Rogue soldiers sell to rebels, private armies
BY WILLIAM B. DEPASUPIL REPORTER

THE Armed Forces of the Philippines has admitted that pilfered military war materiel were being sold by some unscrupulous personnel to enemies of the state and politicians maintaining private armies. The Armed Forces spokesman, Brig. Gen. Jose Mabanta Jr., made the admission on Monday in reaction to reports that the secessionist Moro Islamic Liberation Front (MILF) was getting their firearms and ammunition from the Armed Forces.

“In the past, there was pilferage of firearms. This has been investigated and in fact we have prosecuted several personnel in this regard,” Mabanta said.

The guns, he added, were sold not only to the MILF but to criminal elements and other enemies of the state.

When asked if some of the pilfered firearms were also being sold to private armies, Mabanta replied, “That’s also a possibility.”

On the MILF acquiring the pilfered weapons and ammunition, the Armed Forces spokesman said that the military would investigate the matter if there were really a basis.

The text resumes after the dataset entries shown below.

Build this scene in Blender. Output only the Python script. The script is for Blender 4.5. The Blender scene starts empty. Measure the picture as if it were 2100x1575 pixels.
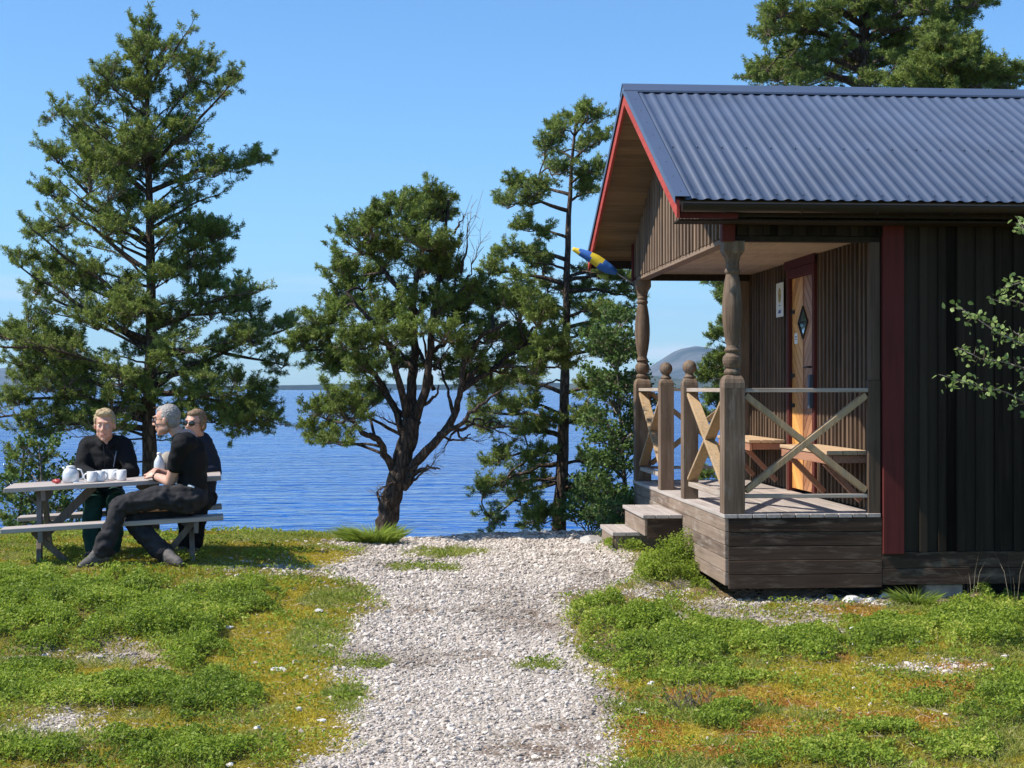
import bpy, bmesh, math, random
import numpy as np
from mathutils import Vector, Matrix
R = math.radians
random.seed(7)
rng = np.random.default_rng(11)
sc = bpy.context.scene
COL = sc.collection
F = 3240.0; CX = 1050.0; HZ = 796.0; CAMZ = 1.6

def P(px, py, Y):
    return np.array([(px - CX) * Y / F, Y, CAMZ - (py - HZ) * Y / F])

# ------------------------------------------------------------------ helpers
def tag(o, label=None, cat=None, group=None, kind=None):
    if label: o['label'] = label
    if cat: o['category'] = cat
    if group: o['group'] = group
    if kind: o['kind'] = kind
    return o

def empty(name, loc=(0, 0, 0), rz=0.0, label=None, cat=None, group=None):
    o = bpy.data.objects.new(name, None)
    COL.objects.link(o)
    o.location = loc
    o.rotation_euler = (0, 0, rz)
    o.empty_display_size = .1
    return tag(o, label, cat, group)

def nrm(v):
    v = np.asarray(v, float)
    return v / (np.linalg.norm(v) + 1e-12)

class MB:
    """collects boxes, tubes, lathes and loose faces into one mesh"""
    def __init__(s):
        s.v = []; s.f = []; s.m = []
    def add(s, verts, faces, mi=0):
        n = len(s.v)
        s.v.extend([tuple(map(float, p)) for p in verts])
        s.f.extend([tuple(n + i for i in f) for f in faces])
        s.m.extend([mi] * len(faces))
        return s
    def box(s, x0, x1, y0, y1, z0, z1, mi=0):
        v = [(x, y, z) for x in (x0, x1) for y in (y0, y1) for z in (z0, z1)]
        f = [(0, 1, 3, 2), (4, 6, 7, 5), (0, 4, 5, 1), (2, 3, 7, 6), (0, 2, 6, 4), (1, 5, 7, 3)]
        return s.add(v, f, mi)
    def obox(s, c, ax, ay, az, mi=0):
        c, ax, ay, az = map(lambda q: np.asarray(q, float), (c, ax, ay, az))
        v = [c + a * ax + b * ay + d * az for a in (-1, 1) for b in (-1, 1) for d in (-1, 1)]
        f = [(0, 1, 3, 2), (4, 6, 7, 5), (0, 4, 5, 1), (2, 3, 7, 6), (0, 2, 6, 4), (1, 5, 7, 3)]
        return s.add(v, f, mi)
    def beam(s, p0, p1, w, t, up=(0, 0, 1), mi=0):
        """bar p0->p1: w across (perp to 'up' normal plane), t along 'up'"""
        p0 = np.asarray(p0, float); p1 = np.asarray(p1, float)
        d = p1 - p0; L = np.linalg.norm(d); d = d / L
        up = np.asarray(up, float)
        sd = nrm(np.cross(d, up)); u2 = nrm(np.cross(sd, d))
        return s.obox((p0 + p1) / 2, d * L / 2, sd * w / 2, u2 * t / 2, mi)
    def prism(s, poly, a0, a1, axis='x', mi=0):
        """poly of 2D points extruded along axis"""
        n = len(poly); v = []
        for a in (a0, a1):
            for (p, q) in poly:
                v.append({'x': (a, p, q), 'y': (p, a, q), 'z': (p, q, a)}[axis])
        f = [tuple(range(n))[::-1], tuple(range(n, 2 * n))]
        for i in range(n):
            j = (i + 1) % n
            f.append((i, j, n + j, n + i))
        return s.add(v, f, mi)
    def tube(s, pts, rad, n=8, caps=True, mi=0, wob=0.0):
        pts = np.asarray(pts, float); k = len(pts)
        rad = np.broadcast_to(np.asarray(rad, float), (k,))
        T = np.gradient(pts, axis=0); T /= (np.linalg.norm(T, axis=1, keepdims=True) + 1e-12)
        ref = np.array([0, 0, 1.0]) if abs(T[0][2]) < .9 else np.array([1.0, 0, 0])
        a = nrm(np.cross(T[0], ref)); V = []
        for i in range(k):
            a = nrm(a - T[i] * np.dot(a, T[i])); b = np.cross(T[i], a)
            for j in range(n):
                th = 2 * math.pi * j / n
                r = rad[i] * (1 + wob * random.uniform(-1, 1))
                V.append(pts[i] + r * (math.cos(th) * a + math.sin(th) * b))
        Fc = []
        for i in range(k - 1):
            for j in range(n):
                j2 = (j + 1) % n
                Fc.append((i * n + j, i * n + j2, (i + 1) * n + j2, (i + 1) * n + j))
        if caps:
            Fc.append(tuple(range(n))[::-1]); Fc.append(tuple((k - 1) * n + j for j in range(n)))
        return s.add(V, Fc, mi)
    def lathe(s, prof, c=(0, 0, 0), n=20, mi=0, square=None):
        """prof list of (r,z); square: function z->bool for square section"""
        V = []; k = len(prof)
        for (r, z) in prof:
            for j in range(n):
                th = 2 * math.pi * (j + .5) / n
                V.append((c[0] + r * math.cos(th), c[1] + r * math.sin(th), c[2] + z))
        Fc = []
        for i in range(k - 1):
            for j in range(n):
                j2 = (j + 1) % n
                Fc.append((i * n + j, i * n + j2, (i + 1) * n + j2, (i + 1) * n + j))
        Fc.append(tuple(range(n))[::-1]); Fc.append(tuple((k - 1) * n + j for j in range(n)))
        return s.add(V, Fc, mi)
    def sphere(s, c, r, sx=1, sy=1, sz=1, n=14, m=9, M=None, mi=0):
        V = []; c = np.asarray(c, float)
        for i in range(m + 1):
            ph = math.pi * i / m
            for j in range(n):
                th = 2 * math.pi * j / n
                p = np.array([r * sx * math.sin(ph) * math.cos(th), r * sy * math.sin(ph) * math.sin(th), r * sz * math.cos(ph)])
                if M is not None: p = M @ p
                V.append(c + p)
        Fc = []
        for i in range(m):
            for j in range(n):
                j2 = (j + 1) % n
                if i == 0: Fc.append((0, n + j, n + j2))
                elif i == m - 1: Fc.append((i * n + j, (i + 1) * n, i * n + j2))
                else: Fc.append((i * n + j, (i + 1) * n + j, (i + 1) * n + j2, i * n + j2))
        return s.add(V, Fc, mi)
    def build(s, name, mats, parent=None, smooth=False, bevel=0.0, loc=None):
        me = bpy.data.meshes.new(name)
        me.from_pydata(s.v, [], s.f)
        if not isinstance(mats, (list, tuple)): mats = [mats]
        for m in mats: me.materials.append(m)
        if len(mats) > 1: me.polygons.foreach_set('material_index', s.m)
        bm = bmesh.new(); bm.from_mesh(me)
        bmesh.ops.remove_doubles(bm, verts=bm.verts, dist=1e-6) if smooth else None
        bmesh.ops.recalc_face_normals(bm, faces=bm.faces)
        bm.to_mesh(me); bm.free()
        if smooth: me.polygons.foreach_set('use_smooth', [True] * len(me.polygons))
        me.update()
        o = bpy.data.objects.new(name, me); COL.objects.link(o)
        if parent: o.parent = parent
        if loc is not None: o.location = loc
        if bevel:
            b = o.modifiers.new('bevel', 'BEVEL'); b.width = bevel; b.segments = 1; b.limit_method = 'ANGLE'
        return o

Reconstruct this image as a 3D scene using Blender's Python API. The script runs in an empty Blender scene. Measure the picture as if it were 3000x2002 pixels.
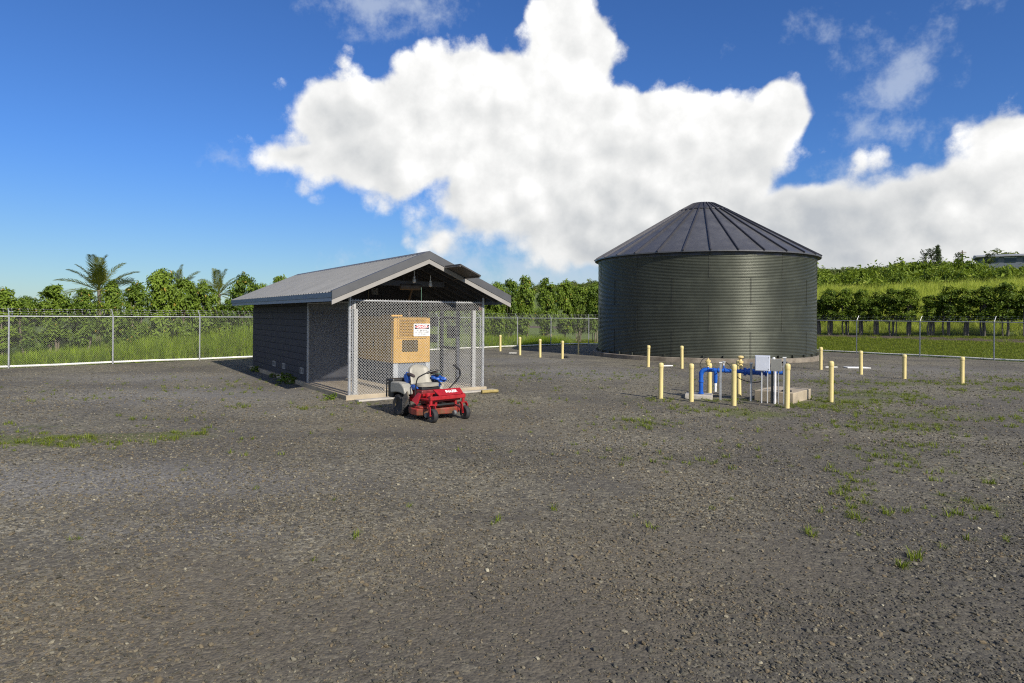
import bpy, bmesh, math, random
import numpy as np
from mathutils import Vector, Matrix, Euler
R = math.radians
PI = math.pi
random.seed(7)
rng = np.random.default_rng(11)
scene = bpy.context.scene
col = scene.collection

# ------------------------------------------------------------------ camera
cam_data = bpy.data.cameras.new('camera')
cam_data.sensor_width = 36.0
cam_data.lens = 22.55
cam_data.shift_y = -0.0251
cam_data.clip_end = 60000
cam = bpy.data.objects.new('camera', cam_data)
col.objects.link(cam)
cam.location = (0, 0, 2.1)
cam.rotation_euler = (Matrix.Rotation(R(90), 4, 'X') @ Matrix.Rotation(0.007, 4, 'Z')).to_euler()
scene.camera = cam
scene.render.resolution_x, scene.render.resolution_y = 1024, 683

# ------------------------------------------------------------------ sky, sun, exposure
SUN_EL = R(33)
SUN_H = Vector((0.575, -0.818)).normalized()      # horizontal direction towards the sun
sun_dir = Vector((SUN_H.x * math.cos(SUN_EL), SUN_H.y * math.cos(SUN_EL), math.sin(SUN_EL)))
sd = bpy.data.lights.new('sun', 'SUN')
sd.energy = 5.0
sd.angle = R(1.0)
sd.color = (1.0, 0.93, 0.82)
sun = bpy.data.objects.new('sun', sd)
col.objects.link(sun)
sun.rotation_euler = sun_dir.to_track_quat('Z', 'Y').to_euler()

vs = scene.view_settings
vs.view_transform = 'Standard'
vs.look = 'None'
vs.gamma = 1.0
vs.use_curve_mapping = False
vs.exposure = 0.30
scene.cycles.max_bounces = 5
scene.cycles.transparent_max_bounces = 8
scene.cycles.use_denoising = False
scene.cycles.pixel_filter_type = 'BLACKMAN_HARRIS'
scene.cycles.filter_width = 1.15
scene.cycles.sample_clamp_indirect = 4.0

world = bpy.data.worlds.new('World')
scene.world = world
world.use_nodes = True


class NT:
    """small helper round a node tree"""
    def __init__(s, nt):
        s.t = nt
        s.n = nt.nodes
        s.l = nt.links

    def new(s, kind, **kw):
        nd = s.n.new(kind)
        for k_, v_ in kw.items():
            setattr(nd, k_, v_)
        return nd

    def put(s, sock, val):
        if val is None:
            return
        if isinstance(val, bpy.types.NodeSocket):
            s.l.new(val, sock)
        else:
            if hasattr(sock, 'default_value'):
                dv = sock.default_value
                if hasattr(dv, '__len__') and not isinstance(val, str):
                    val = tuple(val)
                    if len(dv) == 4 and len(val) == 3:
                        val = val + (1.0,)
                sock.default_value = val

    def math(s, op, a, b=None, c=None, clamp=False):
        nd = s.new('ShaderNodeMath', operation=op, use_clamp=clamp)
        s.put(nd.inputs[0], a)
        s.put(nd.inputs[1], b)
        s.put(nd.inputs[2], c)
        return nd.outputs[0]

    def vmath(s, op, a, b=None, scale=None):
        nd = s.new('ShaderNodeVectorMath', operation=op)
        s.put(nd.inputs[0], a)
        s.put(nd.inputs[1], b)
        if scale is not None:
            s.put(nd.inputs['Scale'], scale)
        return nd.outputs['Value'] if op in ('LENGTH', 'DOT_PRODUCT', 'DISTANCE') else nd.outputs['Vector']

    def mapr(s, v, a, b, c=0.0, d=1.0, smooth=True):
        nd = s.new('ShaderNodeMapRange')
        nd.interpolation_type = 'SMOOTHSTEP' if smooth else 'LINEAR'
        nd.clamp = True
        for i_, x_ in enumerate((v, a, b, c, d)):
            s.put(nd.inputs[i_], x_)
        return nd.outputs[0]

    def noise(s, vec, scale, detail=4.0, rough=0.55, dist=0.0, out=0):
        nd = s.new('ShaderNodeTexNoise')
        s.put(nd.inputs['Vector'], vec)
        s.put(nd.inputs['Scale'], scale)
        s.put(nd.inputs['Detail'], detail)
        s.put(nd.inputs['Roughness'], rough)
        s.put(nd.inputs['Distortion'], dist)
        return nd.outputs[out]

    def voro(s, vec, scale, feature='F1', out='Distance', detail=0.0, rnd=1.0):
        nd = s.new('ShaderNodeTexVoronoi', feature=feature)
        s.put(nd.inputs['Vector'], vec)
        s.put(nd.inputs['Scale'], scale)
        if 'Detail' in nd.inputs:
            s.put(nd.inputs['Detail'], detail)
        s.put(nd.inputs['Randomness'], rnd)
        return nd.outputs[out]

    def mix(s, fac, a, b, blend='MIX'):
        nd = s.new('ShaderNodeMix', data_type='RGBA', blend_type=blend)
        s.put(nd.inputs[0], fac)
        s.put(nd.inputs[6], a)
        s.put(nd.inputs[7], b)
        return nd.outputs[2]

    def ramp(s, fac, stops):
        nd = s.new('ShaderNodeValToRGB')
        cr = nd.color_ramp
        while len(cr.elements) > 1:
            cr.elements.remove(cr.elements[-1])
        for i_, (p_, c_) in enumerate(stops):
            e = cr.elements[0] if i_ == 0 else cr.elements.new(p_)
            e.position = p_
            e.color = tuple(c_) + (1.0,) if len(c_) == 3 else c_
        s.put(nd.inputs[0], fac)
        return nd.outputs[0]


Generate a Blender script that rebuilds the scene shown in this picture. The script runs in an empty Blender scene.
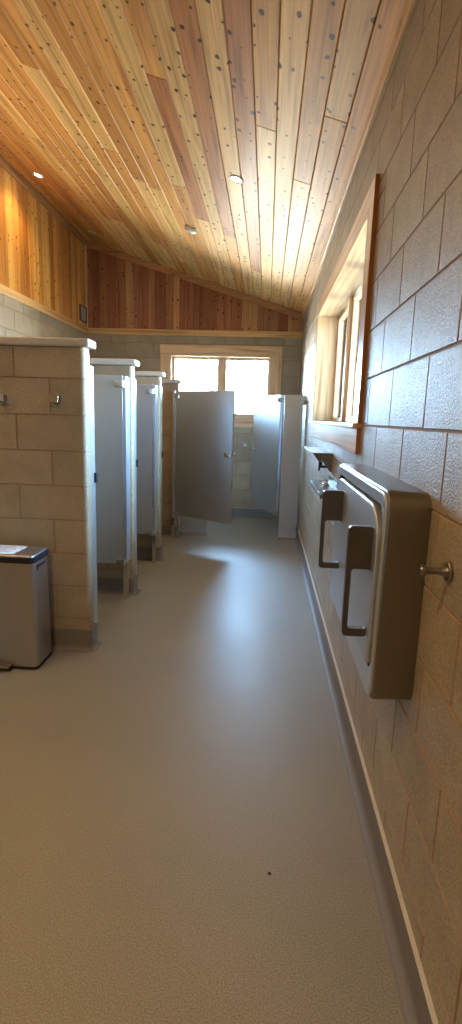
import bpy, bmesh, math, random
from mathutils import Vector, Matrix
random.seed(7)
S = bpy.context.scene
COL = S.collection

# ------------------------------------------------------------------ camera
CAM_H = 1.44
PITCH, YAW, ROLL, FPX = -0.1834, -0.0644, 0.0302, 510.1
fw = Vector((math.sin(YAW)*math.cos(PITCH), math.cos(YAW)*math.cos(PITCH), math.sin(PITCH)))
rt = Vector((math.cos(YAW), -math.sin(YAW), 0))
up = rt.cross(fw)
r2 = rt*math.cos(ROLL) + up*math.sin(ROLL)
u2 = -rt*math.sin(ROLL) + up*math.cos(ROLL)
cd = bpy.data.cameras.new('camera')
cd.sensor_fit = 'VERTICAL'; cd.sensor_height = 24.0
cd.lens = FPX/1024*24.0
cd.clip_start = 0.02
cam = bpy.data.objects.new('camera', cd); COL.objects.link(cam)
M = Matrix((r2, u2, -fw)).transposed().to_4x4(); M.translation = Vector((0, 0, CAM_H))
cam.matrix_world = M
S.camera = cam

# ------------------------------------------------------------------ world, exposure
SKY = 46.0
W = bpy.data.worlds.new('world'); S.world = W; W.use_nodes = True
bgn = W.node_tree.nodes['Background']
bgn.inputs[1].default_value = SKY
_nt = W.node_tree; _tc = _nt.nodes.new('ShaderNodeTexCoord'); _sp = _nt.nodes.new('ShaderNodeSeparateXYZ'); _rp = _nt.nodes.new('ShaderNodeValToRGB')
_mr = _nt.nodes.new('ShaderNodeMapRange'); _mr.inputs['From Min'].default_value = -1; _mr.inputs['From Max'].default_value = 1
_nt.links.new(_tc.outputs['Generated'], _sp.inputs[0]); _nt.links.new(_sp.outputs[2], _mr.inputs[0]); _nt.links.new(_mr.outputs[0], _rp.inputs[0]); _nt.links.new(_rp.outputs[0], bgn.inputs[0])
_e = _rp.color_ramp.elements            # sunlit pale ground below the horizon, bright hazy sky above
_e[0].position = 0.0; _e[0].color = (.42, .385, .32, 1); _e[1].position = 1.0; _e[1].color = (.28, .54, 1.0, 1)
for _p, _c in ((.47, (.50, .50, .48, 1)), (.53, (.44, .70, 1.0, 1)), (.7, (.36, .62, 1.0, 1))):
    _q = _e.new(_p); _q.color = _c
# the sky is brighter on the far side of the building than on the right-hand side
_ma = _nt.nodes.new('ShaderNodeMapRange'); _ma.inputs['From Min'].default_value = -.2; _ma.inputs['From Max'].default_value = .9
_ma.inputs['To Min'].default_value = .60*SKY; _ma.inputs['To Max'].default_value = 2.0*SKY
_nt.links.new(_sp.outputs[1], _ma.inputs[0]); _nt.links.new(_ma.outputs[0], bgn.inputs[1])
S.view_settings.view_transform = 'Standard'; S.view_settings.look = 'None'
S.view_settings.gamma = 1; S.view_settings.use_curve_mapping = False
S.view_settings.exposure = 0.38
LAMP_NEAR, LAMP_LEFT, LAMP_REAR_FILL = 14.0, 26.0, 74.0
LAMP_COL = (1.0, 0.67, 0.34)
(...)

“The thing is we need data on this [pilferage] so that this will help us in determining really if there is truth to the report or not,” Mabanta added.

The war materiel finding their way to MILF has bolstered belief that stolen government-owned firearms and ammunition from the Armed Forces and the Philippine National Police (PNP) also ended up on the hands of private armies of influential politicians, such as the Ampatuans of Maguindanao province in southern Mindanao.

According to the PNP Directorate for Intelligence, there are still 107 private armed groups all over the country, but only 65 of them are active.

It is also believed that some of the firearms and ammunition used in the November 23, 2009 massacre of 57 people, including 30 journalists, in Maguindanao came from the government armory.

Joint raids conducted by the Armed Forces and the national police on known Ampatuans residences and bailiwicks in December 2009 yielded some 900 high-powered firearms and thousands of pieces of ammunition, including a truck loaded with 330,000 bullets for M-16s, the standard firearm of the police and the military.

The pieces of ammunition were marked “Government Arsenal DND” and “Philippine National Police Camp Crame, Quezon City, Philippines.”

DND is the Department of National Defense.

The ammunition boxes were also found to have markings of Amscor, indicating that they came from the government arsenal in Bataan province, north of Manila.

Armscor supplies ammunition not only to the military and the police but also to civilians upon authorization of the government.

The head of the Bureau of Government Arsenal, Director Andres Pepito Bauto, earlier reported that in 2009, 9.4 million rounds of 5.56 ammunition, the standard government-issue bullet for M-16 rifles, have been deposited with the Armed Force’s logistics office or J-4.

The Armed Forces has “operational control” over the ammunition even if it is the Defense department that has administrative powers over the production of the bullets.

The military and the police have conducted separate investigations on how the guns and ammunition landed on the laps of the Ampatuans but they are yet to come up with their respective reports on the matter.